Herbert’s office, the 2011 legislative report and the Utah Foundation all point to a change in what Utahns buy for that reason.

Our economy has changed so much that what used to exist 20 years ago doesn’t exist today, and there’s stuff that exists today that didn't exist 20 years ago.

–Kristen Cox, executive director of the Office of Budget and Management

The state sales tax includes retail sales of goods, some telecommunication services, fuel, food, repair/cleaning/renovation of personal property, laundry and other things. It doesn’t include health care services, professional services (like legal and accounting services), salon or landscaping services. It also doesn’t include many phone apps or streaming services.

“Our economy has changed so much that what used to exist 20 years ago doesn’t exist today, and there’s stuff that exists today that didn't exist 20 years ago,” Kristen Cox, executive director of the Office of Budget and Management, told KSL.com. “Since we didn’t know it existed, it wasn’t a part of the taxing structure.

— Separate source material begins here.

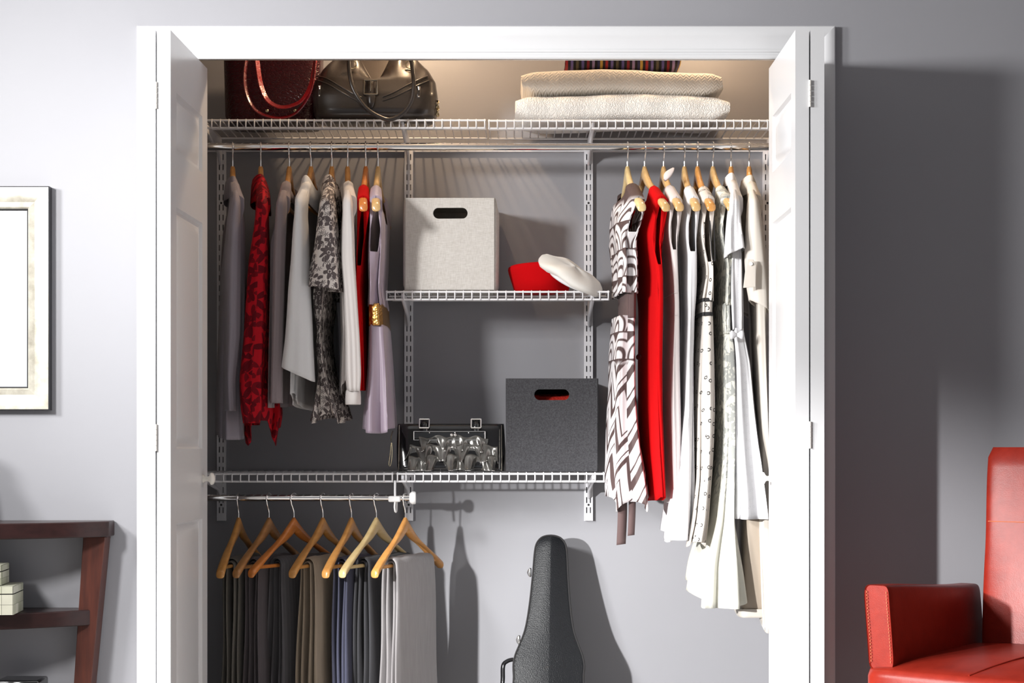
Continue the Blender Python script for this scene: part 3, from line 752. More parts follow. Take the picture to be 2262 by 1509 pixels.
for px_, wd, ps, lb in ((514,'honey',12,'the long grey cardigan'),(576,'honey',9,'the red velvet jacket'),(639,'honey',0,'the mauve-grey cardigan'),(687,'honey',-5,'the white collared shirt'),(733,'honey',0,'the floral blouse'),(768,'honey',6,'the cream top with cuff'),(808,'orange',0,'the plain red sleeveless garment'),(835,'pale',0,'the lavender satin dress')):
    hanger(px_, ps, ZR1, wd, 'wooden hanger on the long rod holding ' + lb, GH1, sc=0.78 if any(w in lb for w in ('cardigan','jacket','shirt','blouse','cuff','eyelet','coat')) else 1.0)

# ---- right row
fr, g = garment('patterned_dress', 1386, 4, 'brown and white geometric print dress with brown waist and ribbon ties', 'dress', GD)
sheet_piece(fr, 'bodice', [(415,1372,1404),(440,1366,1407),(500,1366,1410),(577,1360,1409),(648,1356,1406)], [(400,0.19),(648,0.115)], M['geo'], g, un=0.09, us=0.18, ah=0.10, seed=11, am=(0.0, 0.10), nd=(0.12,0.05), uc=0.03)
tube_piece(fr, 'waistband', [(644,1366,1404),(672,1367,1404),(704,1366,1404)], 0.105, M['brown_cloth'], g, nr=12, am=(0.02,0.02), uc=0.03)
tube_piece(fr, 'skirt', [(698,1352,1402),(720,1350,1402),(780,1345,1402),(860,1345,1403),(920,1342,1407),(1000,1340,1415),(1060,1338,1424),(1120,1340,1430)], [(698,0.105),(1120,0.125)], M['geo'], g, am=(0.04,0.10), nf=6, seed=11, hem=[(-1,1092),(0.2,1100),(0.75,1132),(1,1108)], uc=0.03)
for (a, b_, e) in ((1374, 1128, 1203), (1396, 1112, 1183)):
    bm = B(); p0, p1 = P(a, b_-60, 4.74), P(a-2, e, 4.73)
    ribbon(bm, [p0, p0.lerp(p1, 0.5)+Vector((0.002,-0.004,0)), p1], (1, 0.25, 0.12), 0.027 if a < 1380 else 0.020); obj('ribbon_tie', bm, M['brown_cloth'], g, smooth=80, solid=0.002)
fr, g = garment('red_dress', 1424, 9, 'plain bright red sleeveless dress with a black button', 'dress', GD)
sheet_piece(fr, 'body', [(418,1434,1456),(460,1428,1457),(500,1424,1457),(600,1418,1459),(700,1414,1460),(800,1411,1460),(900,1411,1462),(1000,1414,1466),(1110,1424,1468)], [(400,0.195),(500,0.18),(640,0.13),(1110,0.12)], M['red_plain'], g, un=0.105, us=0.178, ah=0.20, seed=12, am=(0.0, 0.05), nf=5, nd=(0.16,0.05), hem=[(-1,1112),(0.5,1106),(0.85,1098),(1,1098)], uc=0.08)
bm = B(); lathe(bm, [(0.001,0),(0.0085,0.0),(0.0095,0.002),(0.0085,0.0045),(0.005,0.0035),(0.001,0.0035)], 20, Matrix.Translation(P(1412, 789, 4.76)) @ Matrix.Rotation(math.radians(65), 4, Vector((0.5,0,0)).normalized()) @ Matrix.Rotation(math.radians(-30), 4, 'Y')); obj('button', bm, plain('black_button', (0.01,0.01,0.01), 0.2, var=0), g)
bm = B(); tube(bm, spline([P(1455, 603, 4.69), P(1458, 594, 4.685), P(1461, 597, 4.685), P(1458, 602, 4.69)], 5), 0.0008, 6); obj('thread_loop', bm, M['shirt_white'], g)
fr, g = garment('blush_dress', 1466, 4, 'blush beige dress with a twisted bow on its shoulder strap', 'dress', GD)
sheet_piece(fr, 'body', [(405,1468,1490),(440,1466,1492),(480,1464,1495),(560,1464,1498),(640,1463,1498),(700,1464,1499),(800,1460,1500),(900,1459,1502),(1000,1461,1504),(1114,1464,1506)], [(400,0.195),(500,0.18),(640,0.12),(1114,0.11)], M['pink_beige'], g, un=0.10, us=0.178, ah=0.155, seed=13, am=(0.0, 0.06), nf=5, nd=(0.12,0.06), hem=[(-1,1112),(1,1112)], uc=0.055)
bm = B(); q0 = P(1470, 398, 4.76)
loft(bm, [[q0 + Vector((0.004*i*1.0 + 0.0085*k_*math.cos(a)*0.9, 0.010*k_*math.sin(a), 0.006*i + 0.004*k_*math.cos(2*a))) for a in np.linspace(0, 2*math.pi, 18, endpoint=False)] for i, k_ in enumerate((0.7, 1.3, 1.6, 1.55, 1.25, 0.8, 0.25))], True, True, True); obj('shoulder_bow', bm, M['pink_beige'], g, smooth=80)
for pa, l_, r_ in ((649,1462.5,1498.5), (698,1463.5,1499.5)):
    tube_piece(fr, 'seam', [(pa-0.8,l_,r_),(pa,l_-0.4,r_+0.4),(pa+0.8,l_,r_)], 0.12, M['pink_beige'], g, nr=3, am=(0.0,0.0), uc=0.055)
fr, g = garment('white_dress', 1512, 0, 'plain white sleeveless dress behind the blush dress', 'dress', GD)
sheet_piece(fr, 'body', [(405,1512,1530),(450,1510,1533),(480,1508,1535),(560,1508,1541),(640,1504,1538),(700,1505,1533),(800,1502,1530),(900,1500,1530),(1000,1490,1530),(1100,1472,1530),(1190,1460,1530)], [(400,0.195),(500,0.18),(640,0.12),(1190,0.13)], M['white_dress'], g, un=0.105, us=0.178, ah=0.16, seed=14, am=(0.0, 0.10), nf=7, nd=(0.12,0.06), hem=[(-1,1168),(0,1178),(0.7,1198),(1,1192)], uc=0.055)
fr, g = garment('dotted_dress', 1541, 1, 'beige dress with small ring dots and two black waist bands', 'dress', GD)
sheet_piece(fr, 'bodice', [(425,1545,1564),(460,1543,1567),(500,1541,1570),(600,1542,1576),(666,1534,1573)], [(400,0.195),(500,0.18),(640,0.12),(666,0.11)], M['dots'], g, un=0.11, us=0.178, ah=0.19, seed=15, am=(0.0, 0.08), nd=(0.14,0.07), uc=0.055)
tube_piece(fr, 'waistband', [(661,1533,1573),(680,1533,1573),(698,1533,1573)], 0.112, M['dots'], g, nr=10, am=(0.03,0.03), nf=12, uc=0.055)
for pa in (664, 695):
    tube_piece(fr, 'black_band', [(pa-4,1532,1574),(pa,1531.5,1574.5),(pa+4,1532,1574)], 0.115, M['black_trim'], g, nr=4, am=(0.02,0.02), nf=12, uc=0.055)
tube_piece(fr, 'skirt', [(696,1534,1573),(720,1533,1574),(800,1527,1576),(900,1522,1576),(1000,1521,1573),(1060,1521,1570),(1150,1510,1562),(1205,1496,1552)], [(696,0.11),(1205,0.14)], M['dots'], g, am=(0.03,0.13), nf=8, seed=15, pw=1.6, hem=[(-1,1160),(0,1188),(0.7,1208),(1,1195)], uc=0.055)
# black piping round the near armhole
cA, TA, *_ = fr.solve([(425,1545,1564),(500,1541,1570),(600,1542,1576)], 0.165)
for sg_ in (1, -1):
    bm = B(); pth = []
    for i in range(16):
        q = i/15; uu = 0.17 + 0.016*q; zz = arm_top(0.17) + 0.005 - 0.19*math.sqrt(max(0, 1-(1-q)**2)); pth.append((uu-0.001, cA(zz) + sg_*max(0.004, TA(zz))*math.sqrt(max(0.0, 1-(min(1,uu/0.187))**2))*1.6*min(1,(arm_top(0.17)+0.006-zz)/0.03), zz))
    tube(bm, pth, 0.0019, 6); obj('armhole_piping', bm, M['black_trim'], g, world=False)
fr, g = garment('lace_dress', 1575, 4, 'ivory floral lace dress with flared hem, longest of the pale dresses', 'dress', GD)
sheet_piece(fr, 'bodice', [(412,1584,1606),(450,1581,1608),(500,1580,1610),(580,1584,1612),(676,1575,1612)], [(400,0.195),(500,0.18),(640,0.12),(676,0.11)], M['lace'], g, un=0.105, us=0.178, ah=0.16, seed=16, am=(0.0, 0.06), nd=(0.14,0.07), uc=0.055)
tube_piece(fr, 'ruched_waist', [(671,1572,1611),(705,1572,1613),(738,1573,1613)], 0.11, M['lace'], g, nr=30, am=(0.04,0.04), nf=11, tw=2.5, uc=0.055)
tube_piece(fr, 'skirt', [(734,1575,1613),(760,1574,1621),(850,1573,1624),(950,1572,1623),(1050,1566,1622),(1150,1554,1622),(1250,1526,1632),(1338,1516,1638)], [(734,0.105),(1000,0.12),(1338,0.16)], M['lace'], g, am=(0.015,0.14), nf=7, seed=26, pw=2.4, hem=[(-1,1290),(0.1,1318),(0.7,1340),(1,1342)], uc=0.055)
fr, g = garment('eyelet_dress', 1615, -5, 'white eyelet shirt dress with flutter sleeve and bow at the waist', 'dress', GD)
sheet_piece(fr, 'bodice', [(392,1613,1632),(450,1610,1634),(560,1606,1640),(640,1607,1640),(730,1611,1641)], [(400,0.175),(500,0.17),(730,0.11)], M['eyelet'], g, un=0.07, us=0.17, seed=17, am=(0.0, 0.07), uc=0.055)
sleeve_piece(fr, [(415,1612,1632),(500,1605,1638),(555,1602,1648)], M['eyelet'], g, seed=17, wd=0.06, tilt=0.012, am=(0.03,0.13), nf=5)
collar(fr, M['eyelet'], g, 0.06, 0.018, 0.03, 0.03)
tube_piece(fr, 'skirt', [(726,1612,1641),(800,1617,1656),(900,1618,1666),(1000,1619,1679),(1100,1619,1690),(1146,1617,1695)], [(726,0.11),(1146,0.15)], M['eyelet'], g, am=(0.03,0.11), nf=7, seed=18, hem=[(-1,1135),(0.3,1146),(1,1146)], uc=0.055)
bm = B(); q0 = P(1628, 740, 4.67)
for sx in (-1, 1):
    loft(bm, [[q0 + Vector((sx*0.0042*i, 0.004*math.cos(a)*k_, 0.0085*k_*math.sin(a))) for a in np.linspace(0, 2*math.pi, 14, endpoint=False)] for i, k_ in enumerate((0.55, 0.8, 1.2, 1.5, 1.55, 0.6))], True, True, True)
obj('bow', bm, M['eyelet'], g, smooth=80)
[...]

“Our economy has just fundamentally shifted from a goods-based economy to a service-based economy,” she added. “This equitable sales tax where everybody pays a little bit because they’re consuming has shifted, so that’s a real structural problem.”

While Herbert's proposal is up in the air, it's worth knowing how sales tax came to be and how it has changed over time as context for the debate of what to do with it next.